Campbell, Sturgeon Awards Winners

Vernor Vinge’s A Deepness in the Sky has won the John W. Campbell Memorial Award for the best science fiction novel of 1999, and David Marusek’s "The Wedding Album" has won the Theodore Sturgeon Memorial Award for the best short science fiction of the same year.

The winners were presented July 7 during an awards dinner at the University of Kansas by James Gunn, director of the Center for the Study of Science Fiction. Both winners were on hand to accept their awards. (The SFWA News article on the awards includes photos of the winners.)

The Campbell Award was selected by an international committee from nominations by publishers. The second-place winner was Greg Bear’s Darwin’s Radio; third-place was Norman Spinrad’s Greenhouse Summer. Two honorable mention awards were also voted, for Peter Watts’s Starfish and Jack Williamson’s The Silicon Dagger. Except for Bear's novel, published by Ballantine/Del Rey Books, all winning books were published by Tor Books. (This is the fifth time Bear has placed second or third in the 28-year history of the Campbell Awards; he has never won first place. These tallies includes Campbell results through last year.)

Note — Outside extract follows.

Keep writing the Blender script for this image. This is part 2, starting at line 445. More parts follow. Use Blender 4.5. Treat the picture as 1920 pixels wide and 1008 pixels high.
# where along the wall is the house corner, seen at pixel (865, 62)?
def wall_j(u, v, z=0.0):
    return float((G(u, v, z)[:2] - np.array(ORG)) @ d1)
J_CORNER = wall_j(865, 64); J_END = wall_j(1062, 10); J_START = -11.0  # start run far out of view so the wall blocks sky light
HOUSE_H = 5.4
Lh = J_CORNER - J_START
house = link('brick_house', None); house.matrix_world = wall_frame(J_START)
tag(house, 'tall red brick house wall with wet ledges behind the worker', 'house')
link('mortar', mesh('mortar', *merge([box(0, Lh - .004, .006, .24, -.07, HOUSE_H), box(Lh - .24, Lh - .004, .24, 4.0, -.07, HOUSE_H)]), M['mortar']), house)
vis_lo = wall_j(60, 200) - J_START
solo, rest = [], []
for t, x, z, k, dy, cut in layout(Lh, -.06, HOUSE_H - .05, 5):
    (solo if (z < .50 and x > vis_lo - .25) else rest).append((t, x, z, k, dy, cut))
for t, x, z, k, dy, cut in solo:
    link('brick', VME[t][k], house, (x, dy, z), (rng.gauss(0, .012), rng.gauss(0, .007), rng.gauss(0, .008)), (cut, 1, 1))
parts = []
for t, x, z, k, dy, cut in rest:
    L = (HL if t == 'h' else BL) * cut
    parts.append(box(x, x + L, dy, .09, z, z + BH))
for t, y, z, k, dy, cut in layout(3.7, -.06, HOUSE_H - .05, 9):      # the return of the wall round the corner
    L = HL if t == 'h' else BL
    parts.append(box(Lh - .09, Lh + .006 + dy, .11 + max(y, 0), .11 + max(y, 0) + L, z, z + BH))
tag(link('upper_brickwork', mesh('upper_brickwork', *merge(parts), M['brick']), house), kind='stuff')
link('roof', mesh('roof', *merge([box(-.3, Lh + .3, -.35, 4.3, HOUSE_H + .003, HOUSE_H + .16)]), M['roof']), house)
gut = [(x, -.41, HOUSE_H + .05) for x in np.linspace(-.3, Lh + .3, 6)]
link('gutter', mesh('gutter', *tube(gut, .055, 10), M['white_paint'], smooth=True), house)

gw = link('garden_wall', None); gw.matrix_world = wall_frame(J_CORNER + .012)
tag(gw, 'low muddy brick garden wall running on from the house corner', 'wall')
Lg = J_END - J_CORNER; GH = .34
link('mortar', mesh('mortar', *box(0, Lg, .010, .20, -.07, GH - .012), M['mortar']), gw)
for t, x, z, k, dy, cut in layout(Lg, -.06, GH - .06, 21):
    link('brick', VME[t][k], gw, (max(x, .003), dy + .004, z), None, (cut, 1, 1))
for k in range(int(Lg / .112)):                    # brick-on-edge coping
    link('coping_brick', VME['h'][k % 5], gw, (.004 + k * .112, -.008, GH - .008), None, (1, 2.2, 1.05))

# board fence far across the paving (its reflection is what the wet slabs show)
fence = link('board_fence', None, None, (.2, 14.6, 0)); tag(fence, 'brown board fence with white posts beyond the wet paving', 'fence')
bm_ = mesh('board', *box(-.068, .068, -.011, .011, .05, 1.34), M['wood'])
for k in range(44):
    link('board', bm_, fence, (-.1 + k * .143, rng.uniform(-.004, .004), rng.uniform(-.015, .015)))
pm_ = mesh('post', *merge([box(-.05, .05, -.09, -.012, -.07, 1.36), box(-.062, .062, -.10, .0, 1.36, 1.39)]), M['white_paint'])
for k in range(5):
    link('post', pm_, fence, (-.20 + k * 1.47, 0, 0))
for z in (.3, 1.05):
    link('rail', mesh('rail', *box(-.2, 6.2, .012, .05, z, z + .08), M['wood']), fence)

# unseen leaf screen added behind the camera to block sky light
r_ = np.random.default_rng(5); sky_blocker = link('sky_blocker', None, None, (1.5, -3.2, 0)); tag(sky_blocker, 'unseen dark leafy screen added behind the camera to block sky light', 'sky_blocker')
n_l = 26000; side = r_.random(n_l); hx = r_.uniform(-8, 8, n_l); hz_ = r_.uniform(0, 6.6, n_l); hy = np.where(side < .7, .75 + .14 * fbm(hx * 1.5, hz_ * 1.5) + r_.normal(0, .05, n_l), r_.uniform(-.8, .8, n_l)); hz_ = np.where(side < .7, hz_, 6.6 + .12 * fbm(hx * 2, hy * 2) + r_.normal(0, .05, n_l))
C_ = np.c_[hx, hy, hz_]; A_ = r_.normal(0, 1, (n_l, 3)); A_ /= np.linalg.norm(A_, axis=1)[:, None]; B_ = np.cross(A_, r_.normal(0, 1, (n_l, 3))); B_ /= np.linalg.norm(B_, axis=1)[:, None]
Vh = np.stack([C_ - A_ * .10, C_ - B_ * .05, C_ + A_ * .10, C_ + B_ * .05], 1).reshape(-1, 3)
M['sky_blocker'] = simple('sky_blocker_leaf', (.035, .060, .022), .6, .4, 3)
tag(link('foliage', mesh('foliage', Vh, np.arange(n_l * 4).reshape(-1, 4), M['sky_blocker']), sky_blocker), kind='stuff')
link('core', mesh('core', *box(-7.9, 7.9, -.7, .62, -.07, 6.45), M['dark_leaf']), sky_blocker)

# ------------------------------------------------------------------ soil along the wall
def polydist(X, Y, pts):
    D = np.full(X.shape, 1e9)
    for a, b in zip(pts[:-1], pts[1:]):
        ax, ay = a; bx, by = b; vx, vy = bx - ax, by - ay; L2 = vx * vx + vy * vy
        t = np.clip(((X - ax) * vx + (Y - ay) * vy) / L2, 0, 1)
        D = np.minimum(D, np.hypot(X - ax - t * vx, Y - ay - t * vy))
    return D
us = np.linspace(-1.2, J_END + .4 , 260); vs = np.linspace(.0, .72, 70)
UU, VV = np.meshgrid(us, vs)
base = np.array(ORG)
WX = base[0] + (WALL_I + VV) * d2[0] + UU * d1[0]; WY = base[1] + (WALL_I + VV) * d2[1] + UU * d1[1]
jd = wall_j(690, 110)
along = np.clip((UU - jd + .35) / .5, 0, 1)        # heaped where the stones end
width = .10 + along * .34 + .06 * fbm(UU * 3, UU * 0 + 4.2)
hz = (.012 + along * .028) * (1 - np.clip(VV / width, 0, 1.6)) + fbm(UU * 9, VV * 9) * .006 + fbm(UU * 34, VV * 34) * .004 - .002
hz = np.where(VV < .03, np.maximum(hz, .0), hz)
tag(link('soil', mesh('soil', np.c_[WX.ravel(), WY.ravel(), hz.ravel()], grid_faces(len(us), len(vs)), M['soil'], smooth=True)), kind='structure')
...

The Sturgeon Award was selected by James Gunn, Kij Johnson, and Frederik Pohl, with assistance from Andros Sturgeon, from a list of finalists selected by a group of two dozen reviewers and editors of short science fiction (including Locus reviewer Mark R. Kelly). Second-place was Eleanor Arnason’s "Dapple: A Hwarhath Historical Romance"; third-place was Judith Berman’s "The Window." All three Sturgeon winners were published in Asimov’s Science Fiction.

As previously announced, four new members of the Science Fiction and Fantasy Hall of Fame were inducted at the same awards dinner. Inducted posthumously were Theodore Sturgeon and Eric Frank Russell; living inductees were Poul Anderson and Gordon R. Dickson.